There is a local shop that specializes in Christmas and is open limited hours all year because they import a lot of European things that you just can’t get anywhere else, but you have to order early. Most of the people who use it “out of season” are snowbirds who will down here for Christmas and don’t want to haul a lot of stuff with them.

Other than that shop, any store that carries so much as tinsel before Thankgiving should be a valid target for MOAB testing.

We have two years of presidential campaigning, a year of Congressional campaigning, you can’t buy winter clothes in the winter, because they are already carrying the spring stuff, and all of the garden shops are being supplanted by plastic reindeer the day after Halloween. There is no connection to reality.

3 andante { 11.03.07 at 9:54 am }

That “can’t buy winter clothes in the winter” thing is one of my favorite rants, since I inevitably lose a glove or toboggan or rip my long underwear by New Year’s.

Our winters are increasingly milder, which helps that problem a bit, but during hottest August it makes me sweat perspire just looking at all the heavy coats on the racks.

4 Anya { 11.03.07 at 11:31 am }

You must not get out much, Bryan. I noticed the first Christmas decorations for sale in the middle of September. Not entirely a bad thing, since I sometimes need a string of lights for my Halloween tree. I just didn’t more lights this year.

I’m not normally a kill-joy when it comes to Christmas, but I’ve stopped celebrating it, myself, and I’m not going to put up my usual Solstice Shrub this year because of the feline wrecking crew.

5 Bryan { 11.03.07 at 3:04 pm }

You can’t buy a heavy coat down here because “it doesn’t get cold in Florida”. Well, we have a few weeks in the thirties and forties and you are out of luck if you don’t shop on-line or through catalogs to get clothes for those periods.
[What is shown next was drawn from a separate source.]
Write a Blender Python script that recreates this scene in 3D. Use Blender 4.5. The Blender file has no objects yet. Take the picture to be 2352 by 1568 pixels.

Anya, I’m outside everyday, but I don’t shop much. I’m not having to impress people, so I normally wear jeans and a work shirt for dealing with things outside.

I not a desirable demographic – if I don’t need it, I don’t buy it. Bookstores are the only places I visit with anything approaching regularity.

6 Kevin Hayden { 11.03.07 at 3:23 pm }

I’m a consumer curmudgeon like you, Bryan. November should be for turkeys and stuffing and cranberries and pumpkin pie. Christmas is for kids and that shopping season should begin the weekend before Thanksgiving.

And screw Tiny Tim. 😉

7 Bryan { 11.03.07 at 3:49 pm }

I have two great nephews so Christmas is pretty much for them alone, and they aren’t old enough to complain. I generally look for good packaging, because the kids usually end up spending more time playing with the box than the toy that came in it.

The rest of the crew buy what they need, when they need it, so there’s not much point and they may actually need help another time of the year, so I don’t get carried away – a donation to a suitable cause in their name is what they’ll get, because their karma needs more help than they do.

8 Michael { 11.03.07 at 5:26 pm }

Me, I take after my mother–I’m a huge Christmas fanatic. I absolutely disagree that Christmas is just for kids–though I’m in perfect agreement with all here that the merchants’ insanity is getting worse. (And let me point out that Charles Schulz was decrying it forty years ago in A Charlie Brown Christmas.) My Christmas decorations don’t go up, and unless my iPod is on random shuffle, I don’t play Christmas music until at least the day after Thanksgiving–though I’ll keep the decorations up, and enjoy the music, at least until the day after Little Christmas (the Epiphany).

9 Bryan { 11.03.07 at 5:38 pm }

Oh, I’ll be on a ladder the day after Thanksgiving stringing my Mother’s outdoor lights, and they be on through News Year’s Day, but enough is enough.

10 hipparchia { 11.03.07 at 11:04 pm }

i’m with michael on the music and decorations, but like anya, i’ve got a feline wrecking crew too. and our family does the karma thing for presents, which is way saner than all that shoppingshoppingshopping madness.

11 Bryan { 11.04.07 at 12:03 am }

Cats and Christmas trees can rarely share the same space without a disaster.

12 hipparchia { 11.04.07 at 9:36 am }

the most notable disaster in our family was the christmas tree that i knocked over when i was a kid, but for a reliable source of demolition, cats are hard to beat.